The Region of Waterloo and its seven area municipalities have all endorsed the 50by30 goal. Reimer-Watts said that the solutions should be led by the communities that are most impacted by climate change and no one should be left behind in our journey to a more sustainable society. 

“[T]hese are also often people who have done the least to contribute to the crisis…As we’re looking towards a transition which involves change, we need to make sure that the solutions prioritize community wellbeing and particularly folks who are on the frontlines of this crisis,” Reimer-Watts said. “Solutions [should be] led by communities that are impacted so that their wellbeing is taken into account and they are some of the first to benefit from a clean economy.”

Altay Coskun, a classical studies professor at the University of Waterloo, also attended the rally. He recently joined a climate action group on campus and has become increasingly involved in community events, but does not think of himself as an activist. 

Coskun said that, regardless of academic background, everyone should be concerned with the climate crisis. It is his role as a father that motivates him to attend these events, make changes in his life, and be a model for his children. 

“No matter what my background is, I sense that this world is falling apart! I have a family, I have four children and I want this place to be liveable for them. I am not a political activist, I’ve never been…but we need to be bolder, we need to move forward because it is really time to act now,” he said. 

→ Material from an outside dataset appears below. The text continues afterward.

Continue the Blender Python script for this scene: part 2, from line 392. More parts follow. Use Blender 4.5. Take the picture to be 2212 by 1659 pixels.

Coskun said people need to take small steps of their own and demand bolder actions from their leaders and politicians. It is important that regular people continue to make their demands be known and not wait for politicians to make decisions before reacting to them. It is also important to continue spreading the climate justice movement. 

“I asked my wife, my oldest daughter, my best friend to join and I think that’s also the strategy that we need for promoting our agendas; we need to talk to people close to us and then go the next step, go the next step, make the movement always larger and larger so we cannot be [overlooked] by the politicians in power,” Coskun said. “We shouldn’t wait until the politicians make their choices, their decisions, or not, we have to do our little steps every single day…But I do think that the many, many little steps have to be there to back up the bold demands with which we approach our politicians because they do not seem to take us seriously.”

“We have to show them that we mean it, we want change now,” Coskun said.